エースばかりを集めた夢のチームに失敗が多い訳 組織力を決めるのは他者への心理的安全性にある
どこの組織にもエース級とされる人材がいる。そうしたエース級の人材を集めて「ドリームチーム」が結成されることがある。しかし、そうした「ドリームチーム」は期待された成果をあげられないことが多い。そんな実例を、身近で経験したことがあるのではないだろうか。この背景は、どのように考察することができるだろう。
あなたが、ニワトリを飼育する農家のコンサルティングをしていたとする。
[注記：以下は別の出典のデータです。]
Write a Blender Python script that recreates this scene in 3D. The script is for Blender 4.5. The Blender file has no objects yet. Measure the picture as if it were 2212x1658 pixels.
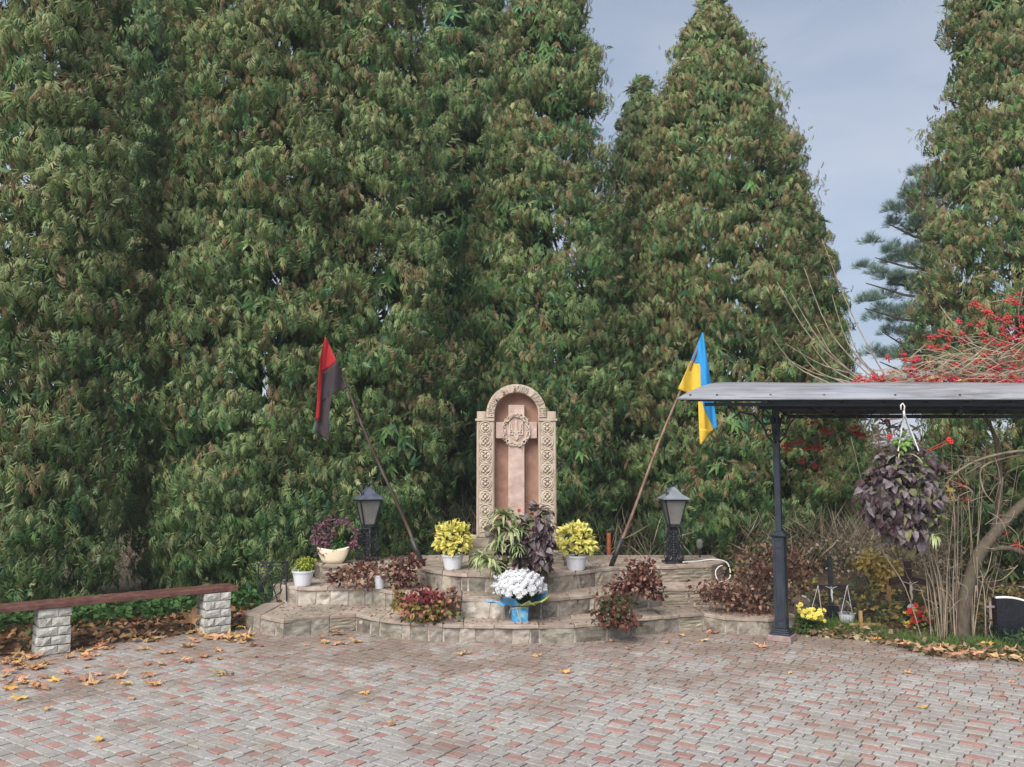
import bpy, math, random
import numpy as np
from mathutils import Vector, Matrix, Euler

random.seed(7); rng = np.random.default_rng(7)
S = bpy.context.scene
COL = S.collection
# ---------------------------------------------------------------- camera
CAM_H = 2.0; FPX = 1800.0; PITCH = math.atan(171/1800.0)
cd = bpy.data.cameras.new('camera'); cam = bpy.data.objects.new('camera', cd); COL.objects.link(cam)
cd.sensor_width = 36; cd.lens = 36*FPX/2212; cd.clip_end = 900; cd.clip_start = .1
cam.location = (0, 0, CAM_H); cam.rotation_euler = (math.pi/2+PITCH, 0, 0)
S.camera = cam
S.render.resolution_x = 1024; S.render.resolution_y = 767
# ---------------------------------------------------------------- world and sun
SUN_EL, SUN_AZ = math.radians(43), math.radians(207)      # sun behind the camera, a little to the left
w = bpy.data.worlds.new('World'); S.world = w; w.use_nodes = True
nt = w.node_tree; nt.nodes.clear()
def N(t, **k):
    n = nt.nodes.new(t)
    for a, b in k.items(): setattr(n, a, b)
    return n
wo = N('ShaderNodeOutputWorld'); bg = N('ShaderNodeBackground')
sky = N('ShaderNodeTexSky', sky_type='NISHITA'); sky.sun_disc = False
sky.sun_elevation = SUN_EL; sky.sun_rotation = SUN_AZ; sky.air_density = 1.2; sky.dust_density = 2.0
tc = N('ShaderNodeTexCoord'); mp = N('ShaderNodeMapping'); mp.inputs['Scale'].default_value = (1, 1, 3.2)
nz = N('ShaderNodeTexNoise'); nz.inputs['Scale'].default_value = 2.6; nz.inputs['Detail'].default_value = 5; nz.inputs['Roughness'].default_value = .5
nz.inputs['Distortion'].default_value = .4
rp = N('ShaderNodeValToRGB'); rp.color_ramp.elements[0].position = .36; rp.color_ramp.elements[1].position = .66
rp.color_ramp.elements[0].color = (1.95, 2.5, 3.4, 1); rp.color_ramp.elements[1].color = (3.05, 3.35, 4.0, 1)
mx = N('ShaderNodeMix', data_type='RGBA'); mx.inputs[0].default_value = .88
# brightening of the cloud deck towards the horizon, all the way round
sx = N('ShaderNodeSeparateXYZ'); mr = N('ShaderNodeMapRange'); mr.inputs[1].default_value = 0; mr.inputs[2].default_value = .5; mr.inputs[3].default_value = 1.28; mr.inputs[4].default_value = .97
vm = N('ShaderNodeVectorMath', operation='SCALE')
L = nt.links.new
L(tc.outputs['Generated'], mp.inputs[0]); L(mp.outputs[0], nz.inputs[0]); L(nz.outputs[0], rp.inputs[0])
L(sky.outputs[0], mx.inputs[6]); L(rp.outputs[0], mx.inputs[7])
L(tc.outputs['Generated'], sx.inputs[0]); L(sx.outputs[2], mr.inputs[0])
L(mx.outputs[2], vm.inputs[0]); L(mr.outputs[0], vm.inputs[3]); L(vm.outputs[0], bg.inputs[0])
bg.inputs[1].default_value = .076; L(bg.outputs[0], wo.inputs[0])
sl = bpy.data.lights.new('sun', 'SUN'); sl.energy = 2.3; sl.angle = math.radians(46); sl.color = (1, .93, .85)
so = bpy.data.objects.new('sun', sl); COL.objects.link(so)
dv = Vector((math.sin(SUN_AZ)*math.cos(SUN_EL), math.cos(SUN_AZ)*math.cos(SUN_EL), math.sin(SUN_EL)))
so.rotation_euler = dv.to_track_quat('Z', 'Y').to_euler(); so.location = (0, -5, 20)
S.view_settings.view_transform = 'Standard'; S.view_settings.look = 'None'
S.view_settings.exposure = 1.17; S.view_settings.gamma = 1
# ---------------------------------------------------------------- helpers
_c, _s = math.cos(PITCH), math.sin(PITCH)
def ray(px, py):
    x = (px-1106)/FPX; u = -(py-829)/FPX
    return (x, _c-u*_s, _s+u*_c)
def G(px, py, z=0.0):                 # point on the level z seen at a pixel of the 2212-wide photograph
    r = ray(px, py); t = (z-CAM_H)/r[2]; return Vector((r[0]*t, r[1]*t, z))
def P(px, py, Y):                     # point at depth Y
    r = ray(px, py); t = Y/r[1]; return Vector((r[0]*t, Y, CAM_H+r[2]*t))
def tag(o, label=None, cat=None, group=None, kind=None):
    if label: o['label'] = label
    if cat: o['category'] = cat
    if group: o['group'] = group
    if kind: o['kind'] = kind
    return o
def thing(name, loc, label, cat, group=None):
    o = bpy.data.objects.new(name, None); COL.objects.link(o); o.location = loc
    o.empty_display_size = .1
    return tag(o, label, cat, group)
def part(name, mesh, parent, loc, rot=None, sc=1.0):
    o = bpy.data.objects.new(name, mesh); COL.objects.link(o)
    off = Vector(loc)
    if parent is not None:
        o.parent = parent; off = off-Vector(parent.location)
    m = Matrix.Translation(off)
    if rot is not None: m = m @ (rot.to_4x4() if isinstance(rot, Matrix) else Euler(rot).to_matrix().to_4x4())
    if isinstance(sc, (tuple, list)): m = m @ Matrix.Diagonal((*sc, 1))
    elif sc != 1.0: m = m @ Matrix.Scale(sc, 4)
    o.matrix_basis = m
    return o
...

そこで「よりたくさんのタマゴを生産するには、どうしたらよいですか?」とアドバイスを求められたとしよう。
過去にどれだけの数のタマゴを産んだのか、データを見ればわかるようになっている。当然のことながら、ニワトリによって、とてもたくさんのタマゴを産むニワトリもいれば、あまりタマゴを産まないニワトリもいる。
たくさん産むニワトリだけを集めると生産性低下
そんなデータを見ながら、もし、あなたが「タマゴをたくさん産む、生産性の高いニワトリ(=スーパー・チキン)だけを個別に選別し、その子孫の割合を増やしていけば良い」と考えたなら、それは最悪の間違いとなる。動物科学者ウィリアム・ミュアは、実際にこの実験を行った。そして、スーパー・チキンだけで構成されたケージでは、激しい喧嘩が発生し(喧嘩でエネルギーを消費してしまうため)タマゴの生産性が大幅に低下することを突き止めたのである。
個体レベルで高い生産性を示すスーパー・チキンは、要するに、利己的で攻撃性が高いニワトリだ。こうしたニワトリは、他のニワトリを平然と攻撃し、そこから資源を搾取する。確かに、こうした資源の搾取によって、個体レベルでの生産性は高められる。しかし、組織を構成するメンバーが、そんなスーパー・チキンばかりになると、生産性は個体レベルでも下がってしまうのである。